Sacramental marriage reaches to heaven for the
benefit of the couple while communicating saving graces with the presence of
Jesus Christ in that marriage. From the Latin term, sacra, sacramental
marriage is a sacred thing that belongs to God where Christian couples are
Called to participate in the mystery of who God is to us.
An increasingly secular society such as ours may
find such traditional reflection arising largely from the rubrics of an
ancient culture and its patriarchal images hardly relevant to the popular
ways relationships come together in the modern day. But we cannot afford to
dismiss so easily the foundational teaching with marriage that is
substantive to our Judeo-Christian heritage.
Some couples may be anxious about the
increasingly counter-cultural stance of the church in face of a number of
issues popularly debated that carry ramifications for church life and
practice, most of them moral issues with sexual content and life issues
bearing upon the privilege of individual choice.
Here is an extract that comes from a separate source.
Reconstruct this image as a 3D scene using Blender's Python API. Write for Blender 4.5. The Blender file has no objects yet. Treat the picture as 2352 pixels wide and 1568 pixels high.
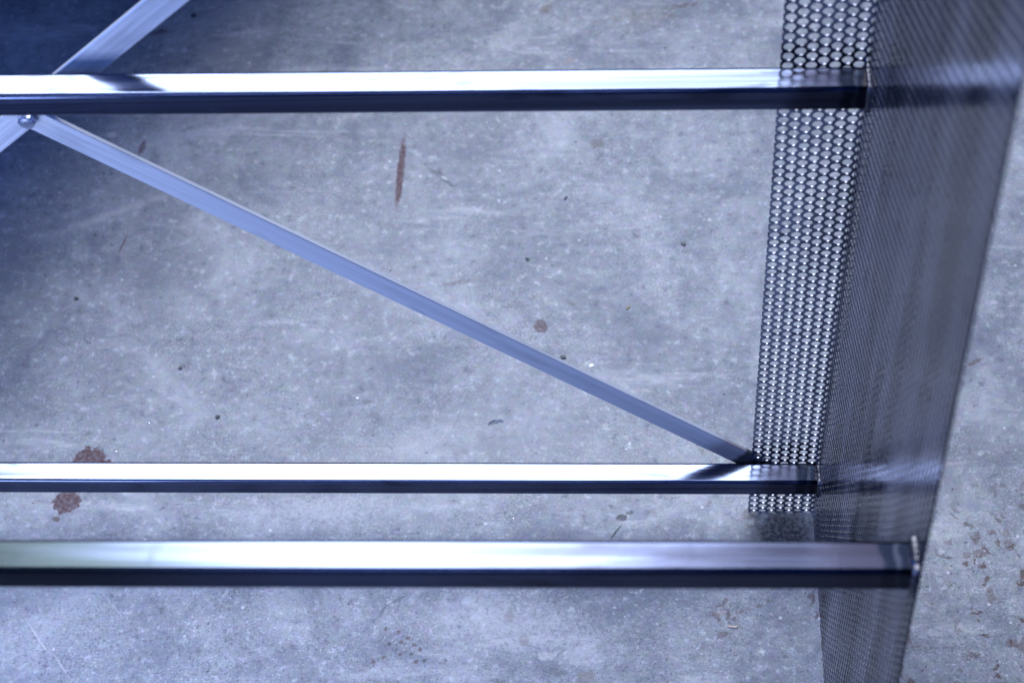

In this area, church
teaching about human sexuality, childbearing, family size regulation are not
always clearly understood or, in instances, outrightly rejected as
old-fashioned and irrelevant to the times.
Mere cohabitation without marriage, seemingly
stemming from a popular hesitancy with life-long commitment, financial and
other personal considerations, is another idea that makes the Church's
message fall on deaf ears. Divorce is rampant in American society and
provokes certain emotional reactions in the young who may not have seen many
marriages work, including that of their own parents.